___ RECORDS FOR THE EXERCISE ___

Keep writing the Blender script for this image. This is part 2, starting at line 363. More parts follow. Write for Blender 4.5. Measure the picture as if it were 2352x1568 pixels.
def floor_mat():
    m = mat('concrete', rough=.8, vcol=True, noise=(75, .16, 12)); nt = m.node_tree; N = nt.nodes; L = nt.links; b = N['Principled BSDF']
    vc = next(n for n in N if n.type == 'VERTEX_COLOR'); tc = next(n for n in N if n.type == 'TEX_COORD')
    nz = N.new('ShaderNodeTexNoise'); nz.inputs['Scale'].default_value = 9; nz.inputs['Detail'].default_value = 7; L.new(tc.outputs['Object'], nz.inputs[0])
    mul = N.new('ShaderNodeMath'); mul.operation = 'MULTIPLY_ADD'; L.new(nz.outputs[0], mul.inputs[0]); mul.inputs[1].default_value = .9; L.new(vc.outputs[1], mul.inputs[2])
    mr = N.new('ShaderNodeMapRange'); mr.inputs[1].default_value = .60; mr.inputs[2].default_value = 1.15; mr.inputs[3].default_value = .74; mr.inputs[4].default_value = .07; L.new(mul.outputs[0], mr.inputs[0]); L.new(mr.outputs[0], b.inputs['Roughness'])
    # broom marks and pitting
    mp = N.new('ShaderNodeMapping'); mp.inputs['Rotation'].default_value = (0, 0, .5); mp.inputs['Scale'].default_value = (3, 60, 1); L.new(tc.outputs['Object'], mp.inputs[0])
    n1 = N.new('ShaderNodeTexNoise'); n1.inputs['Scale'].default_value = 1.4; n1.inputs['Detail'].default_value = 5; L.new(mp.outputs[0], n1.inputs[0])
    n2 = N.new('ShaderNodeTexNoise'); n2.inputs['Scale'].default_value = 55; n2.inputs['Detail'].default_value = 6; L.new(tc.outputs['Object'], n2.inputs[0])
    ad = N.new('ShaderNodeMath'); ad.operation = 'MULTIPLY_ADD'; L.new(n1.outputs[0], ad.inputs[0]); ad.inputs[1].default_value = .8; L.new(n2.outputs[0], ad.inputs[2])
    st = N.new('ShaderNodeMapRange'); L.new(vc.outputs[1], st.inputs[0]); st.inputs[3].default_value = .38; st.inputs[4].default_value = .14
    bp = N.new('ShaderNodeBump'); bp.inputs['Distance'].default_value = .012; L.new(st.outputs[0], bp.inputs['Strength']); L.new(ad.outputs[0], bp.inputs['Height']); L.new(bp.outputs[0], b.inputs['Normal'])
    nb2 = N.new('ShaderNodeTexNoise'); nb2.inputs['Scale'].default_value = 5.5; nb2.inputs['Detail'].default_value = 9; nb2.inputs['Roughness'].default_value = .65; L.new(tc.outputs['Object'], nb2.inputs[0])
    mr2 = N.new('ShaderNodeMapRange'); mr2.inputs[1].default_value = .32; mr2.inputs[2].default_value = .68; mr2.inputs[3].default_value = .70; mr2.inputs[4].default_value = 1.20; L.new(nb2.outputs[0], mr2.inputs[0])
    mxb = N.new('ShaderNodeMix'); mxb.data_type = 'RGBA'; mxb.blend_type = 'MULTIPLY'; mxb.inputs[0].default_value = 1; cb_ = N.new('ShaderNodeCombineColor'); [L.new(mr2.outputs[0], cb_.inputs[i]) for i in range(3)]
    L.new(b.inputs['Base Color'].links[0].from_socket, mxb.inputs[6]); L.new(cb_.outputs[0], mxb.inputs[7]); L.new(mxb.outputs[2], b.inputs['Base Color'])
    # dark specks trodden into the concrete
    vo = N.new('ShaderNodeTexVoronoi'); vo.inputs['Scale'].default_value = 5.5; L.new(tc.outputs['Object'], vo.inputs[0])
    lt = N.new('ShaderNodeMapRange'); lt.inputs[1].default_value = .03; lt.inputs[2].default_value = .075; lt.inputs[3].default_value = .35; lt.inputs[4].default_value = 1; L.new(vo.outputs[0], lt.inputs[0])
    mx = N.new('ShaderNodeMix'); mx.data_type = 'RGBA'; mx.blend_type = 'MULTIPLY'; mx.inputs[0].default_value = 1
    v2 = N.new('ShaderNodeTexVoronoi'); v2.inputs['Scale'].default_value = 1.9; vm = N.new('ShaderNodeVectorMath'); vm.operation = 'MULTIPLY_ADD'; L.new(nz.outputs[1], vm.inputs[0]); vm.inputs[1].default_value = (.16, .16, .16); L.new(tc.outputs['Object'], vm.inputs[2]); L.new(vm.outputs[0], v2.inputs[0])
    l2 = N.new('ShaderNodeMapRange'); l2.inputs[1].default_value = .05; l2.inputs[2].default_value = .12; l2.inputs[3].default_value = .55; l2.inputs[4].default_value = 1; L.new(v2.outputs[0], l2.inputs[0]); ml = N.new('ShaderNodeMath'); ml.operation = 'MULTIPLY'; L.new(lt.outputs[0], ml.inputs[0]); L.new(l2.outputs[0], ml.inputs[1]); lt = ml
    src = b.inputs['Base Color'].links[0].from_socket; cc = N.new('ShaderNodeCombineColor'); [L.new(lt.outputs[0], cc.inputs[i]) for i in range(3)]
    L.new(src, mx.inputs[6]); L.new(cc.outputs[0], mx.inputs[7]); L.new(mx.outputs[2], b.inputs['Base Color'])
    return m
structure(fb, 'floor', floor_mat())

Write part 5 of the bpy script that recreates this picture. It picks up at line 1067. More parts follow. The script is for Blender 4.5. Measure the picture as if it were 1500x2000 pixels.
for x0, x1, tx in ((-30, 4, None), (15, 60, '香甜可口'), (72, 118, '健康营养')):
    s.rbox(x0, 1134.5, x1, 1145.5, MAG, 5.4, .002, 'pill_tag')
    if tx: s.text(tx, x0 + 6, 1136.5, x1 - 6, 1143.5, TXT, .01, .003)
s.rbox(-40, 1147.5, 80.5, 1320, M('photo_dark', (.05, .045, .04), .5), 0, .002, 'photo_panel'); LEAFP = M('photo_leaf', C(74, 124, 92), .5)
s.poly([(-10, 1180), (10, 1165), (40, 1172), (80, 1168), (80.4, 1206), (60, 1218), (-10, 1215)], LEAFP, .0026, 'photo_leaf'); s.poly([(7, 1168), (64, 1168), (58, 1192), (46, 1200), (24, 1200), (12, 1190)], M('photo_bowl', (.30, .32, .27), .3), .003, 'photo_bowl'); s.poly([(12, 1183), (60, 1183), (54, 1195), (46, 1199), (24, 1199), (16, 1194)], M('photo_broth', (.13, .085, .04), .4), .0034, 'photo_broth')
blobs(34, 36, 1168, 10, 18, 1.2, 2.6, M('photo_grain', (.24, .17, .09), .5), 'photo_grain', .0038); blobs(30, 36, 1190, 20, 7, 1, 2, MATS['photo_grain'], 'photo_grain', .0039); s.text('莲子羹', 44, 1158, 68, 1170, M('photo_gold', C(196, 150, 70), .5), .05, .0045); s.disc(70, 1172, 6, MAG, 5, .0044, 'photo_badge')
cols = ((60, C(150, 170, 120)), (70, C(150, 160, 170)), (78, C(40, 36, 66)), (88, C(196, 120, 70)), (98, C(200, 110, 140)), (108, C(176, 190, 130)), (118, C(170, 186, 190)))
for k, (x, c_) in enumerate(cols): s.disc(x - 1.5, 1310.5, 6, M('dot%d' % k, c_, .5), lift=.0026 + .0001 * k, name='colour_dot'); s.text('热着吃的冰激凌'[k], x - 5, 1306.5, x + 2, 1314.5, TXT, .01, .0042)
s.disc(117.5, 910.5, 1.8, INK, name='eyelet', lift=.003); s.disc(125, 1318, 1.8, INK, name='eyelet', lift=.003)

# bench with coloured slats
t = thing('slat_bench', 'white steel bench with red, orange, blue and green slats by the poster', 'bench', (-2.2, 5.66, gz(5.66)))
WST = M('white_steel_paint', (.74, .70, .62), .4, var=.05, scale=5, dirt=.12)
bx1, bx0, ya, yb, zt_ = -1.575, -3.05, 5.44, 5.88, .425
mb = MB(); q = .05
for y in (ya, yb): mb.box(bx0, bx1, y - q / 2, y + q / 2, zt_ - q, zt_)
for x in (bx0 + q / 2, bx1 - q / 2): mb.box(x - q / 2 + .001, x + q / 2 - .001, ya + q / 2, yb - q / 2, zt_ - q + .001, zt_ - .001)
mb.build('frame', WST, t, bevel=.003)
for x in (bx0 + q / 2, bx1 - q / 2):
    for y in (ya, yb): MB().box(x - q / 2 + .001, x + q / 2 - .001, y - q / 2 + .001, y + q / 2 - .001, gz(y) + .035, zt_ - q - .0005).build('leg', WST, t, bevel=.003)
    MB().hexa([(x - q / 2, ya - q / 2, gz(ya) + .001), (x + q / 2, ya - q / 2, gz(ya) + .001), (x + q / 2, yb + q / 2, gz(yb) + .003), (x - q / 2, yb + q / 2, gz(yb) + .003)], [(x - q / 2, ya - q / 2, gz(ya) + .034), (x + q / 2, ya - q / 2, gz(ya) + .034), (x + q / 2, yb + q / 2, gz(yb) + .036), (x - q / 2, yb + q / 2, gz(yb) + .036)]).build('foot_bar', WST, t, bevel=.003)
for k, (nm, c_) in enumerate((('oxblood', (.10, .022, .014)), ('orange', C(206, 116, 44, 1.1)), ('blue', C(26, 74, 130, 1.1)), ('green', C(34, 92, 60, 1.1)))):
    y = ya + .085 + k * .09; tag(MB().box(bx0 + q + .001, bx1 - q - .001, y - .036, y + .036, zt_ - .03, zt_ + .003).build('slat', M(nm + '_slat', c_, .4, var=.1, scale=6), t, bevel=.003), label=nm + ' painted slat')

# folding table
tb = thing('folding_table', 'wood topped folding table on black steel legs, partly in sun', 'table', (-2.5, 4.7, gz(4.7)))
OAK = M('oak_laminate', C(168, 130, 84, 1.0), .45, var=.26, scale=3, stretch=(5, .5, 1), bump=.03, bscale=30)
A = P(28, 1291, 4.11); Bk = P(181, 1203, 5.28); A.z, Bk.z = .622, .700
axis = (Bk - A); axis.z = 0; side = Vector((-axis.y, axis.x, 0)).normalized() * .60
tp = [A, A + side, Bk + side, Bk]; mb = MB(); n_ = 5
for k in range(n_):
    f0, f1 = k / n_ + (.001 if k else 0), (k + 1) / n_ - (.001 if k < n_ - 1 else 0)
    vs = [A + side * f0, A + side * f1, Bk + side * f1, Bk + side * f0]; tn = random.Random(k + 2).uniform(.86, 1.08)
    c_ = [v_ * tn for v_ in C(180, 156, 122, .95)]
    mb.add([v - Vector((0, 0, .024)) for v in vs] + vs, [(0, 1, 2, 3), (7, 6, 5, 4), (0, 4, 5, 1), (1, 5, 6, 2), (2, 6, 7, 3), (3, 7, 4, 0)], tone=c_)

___

» **TASK BRIEF**
Emit only the lines from the one containing "Write part 5" through the one containing "s.disc(117.5, 910.5, 1.8, INK, name='eyelet', lift=.003);", copied exactly.

» **FULL RESPONSE**
Write part 5 of the bpy script that recreates this picture. It picks up at line 1067. More parts follow. The script is for Blender 4.5. Measure the picture as if it were 1500x2000 pixels.
for x0, x1, tx in ((-30, 4, None), (15, 60, '香甜可口'), (72, 118, '健康营养')):
    s.rbox(x0, 1134.5, x1, 1145.5, MAG, 5.4, .002, 'pill_tag')
    if tx: s.text(tx, x0 + 6, 1136.5, x1 - 6, 1143.5, TXT, .01, .003)
s.rbox(-40, 1147.5, 80.5, 1320, M('photo_dark', (.05, .045, .04), .5), 0, .002, 'photo_panel'); LEAFP = M('photo_leaf', C(74, 124, 92), .5)
s.poly([(-10, 1180), (10, 1165), (40, 1172), (80, 1168), (80.4, 1206), (60, 1218), (-10, 1215)], LEAFP, .0026, 'photo_leaf'); s.poly([(7, 1168), (64, 1168), (58, 1192), (46, 1200), (24, 1200), (12, 1190)], M('photo_bowl', (.30, .32, .27), .3), .003, 'photo_bowl'); s.poly([(12, 1183), (60, 1183), (54, 1195), (46, 1199), (24, 1199), (16, 1194)], M('photo_broth', (.13, .085, .04), .4), .0034, 'photo_broth')
blobs(34, 36, 1168, 10, 18, 1.2, 2.6, M('photo_grain', (.24, .17, .09), .5), 'photo_grain', .0038); blobs(30, 36, 1190, 20, 7, 1, 2, MATS['photo_grain'], 'photo_grain', .0039); s.text('莲子羹', 44, 1158, 68, 1170, M('photo_gold', C(196, 150, 70), .5), .05, .0045); s.disc(70, 1172, 6, MAG, 5, .0044, 'photo_badge')
cols = ((60, C(150, 170, 120)), (70, C(150, 160, 170)), (78, C(40, 36, 66)), (88, C(196, 120, 70)), (98, C(200, 110, 140)), (108, C(176, 190, 130)), (118, C(170, 186, 190)))
for k, (x, c_) in enumerate(cols): s.disc(x - 1.5, 1310.5, 6, M('dot%d' % k, c_, .5), lift=.0026 + .0001 * k, name='colour_dot'); s.text('热着吃的冰激凌'[k], x - 5, 1306.5, x + 2, 1314.5, TXT, .01, .0042)
s.disc(117.5, 910.5, 1.8, INK, name='eyelet', lift=.003); s.disc(125, 1318, 1.8, INK, name='eyelet', lift=.003)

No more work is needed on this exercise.